In 1817 Potter travelled to Vienna, where he stayed for eight months, before moving on to other cities in Austria and Germany and then going to Italy. Looking back at Potter's life, the composer and academic Sir George Macfarren observed in 1884 that Potter's temporary residence in continental Europe was "as much for the purpose of study as for the sake of obtaining experience of other musical performances than were to be heard in London. At that time London was not, as it is now, the centre of all that is to be heard in music." In Vienna, Potter met Beethoven, who approved of him but declined to teach him composition, advising him to study with Aloys Förster. Beethoven nevertheless read some of Potter's compositions and gave him his comments. Potter later published an article, "Recollections of Beethoven" in Musical World, making clear his great admiration and affection. During his time in Italy, Potter developed an admiration of Italian opera, and particularly the works of Rossini. Twelve years later he wrote Variazioni di bravura on a theme by Rossini, using a melody from Matilde di Shabran.

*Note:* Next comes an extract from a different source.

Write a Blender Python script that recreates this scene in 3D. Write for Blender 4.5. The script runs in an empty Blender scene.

Returning to England in 1819, Potter became a central figure in London concert life as both a pianist and conductor. He regularly programmed the piano concertos of Mozart, which were scarcely known in London: there had been only six performances of a Mozart piano concerto there before Potter's return. He gave regular performances of at least nine of them. He also gave the English premieres of Beethoven's Third and Fourth piano concertos.
In 1822, Potter began teaching at the newly founded Royal Academy of Music, first piano and later conducting the orchestra. In 1832 he became principal, holding the post for 27 years, a tenure surpassed in length only by that of Alexander Mackenzie. His students included William Sterndale Bennett, Edward Collett May, and Joseph Barnby. As he focused more on his educational work and preparing editions of Mozart and Beethoven keyboard music, he composed less and less often. There are few works written after 1837. He maintained a keen interest in new music from the continent, championing the works of Schumann and, in his later years, Brahms. According to Grove's Dictionary of Music and Musicians, "Potter's influence as a teacher was great; a man of ready wit and generosity, he was much admired and loved."

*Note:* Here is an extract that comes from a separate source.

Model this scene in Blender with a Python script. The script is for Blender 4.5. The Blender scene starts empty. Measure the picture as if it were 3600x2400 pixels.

In 1871 Potter's last appearance in concert was in the first British performance of Brahms's German Requiem, in the version with two-piano accompaniment, with the pianist Kate Loder. He died on 26 September of that year at his home near Hyde Park, London, and was buried at Kensal Green Cemetery.
Potter seems to have adopted two separate and contradictory systems for the numbering of his symphonies of which nine are extant, the same total being quoted in contemporary commentary: one based on the order of composition (hence those styled 1, 6, 7, 8 and 10) and another based on key (hence the G minor symphony of 1832 is also styled number 2, i.e. the second G minor symphony whilst the two D major symphonies are styled numbers 2 and 4, i.e. the second and fourth D major symphonies). Thus it is possible to surmise that several works, including both a first and a third D major symphony, were lost or destroyed. This has led to considerable confusion which the following list seeks to clarify by adopting a simple chronology.

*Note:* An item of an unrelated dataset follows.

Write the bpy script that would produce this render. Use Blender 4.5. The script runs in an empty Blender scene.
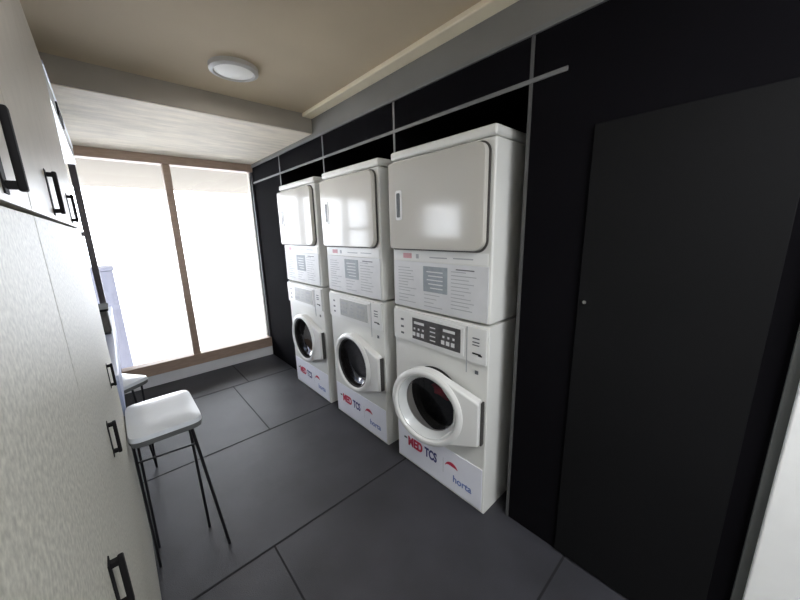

(Solo except where otherwise stated)
In the Oxford Dictionary of National Biography, Philip Olleson writes that Potter's most productive period as a composer was between his return to Britain 1819 and 1837 after which he produced hardly any music. Olleson comments that although in the list of Potter's works those for solo piano greatly outnumber his other compositions, it is the nine surviving symphonies that are the most important, and show "many effective touches of orchestration and a good deal of counterpoint and imitation". In the article on Potter in Grove's Dictionary of Music and Musicians, Philip Peter and Julian Rushton express regret that Potter gave up composing, and consider some of his works "masterly": they instance "at least half a dozen of the symphonies", the G major String Quartet, the Sextet for flute, clarinet, viola, cello, double bass and piano and the three overtures to plays by Shakespeare.
The music writer Lewis Foreman comments that Potter's was the first body of symphonic works by a British composer. In Foreman's view, the symphonies are, for their time, ambitious in their use of the orchestra, showing the influence of early Beethoven, and reminiscent of Schubert's symphonies although the latter were completely unknown in Britain at the time.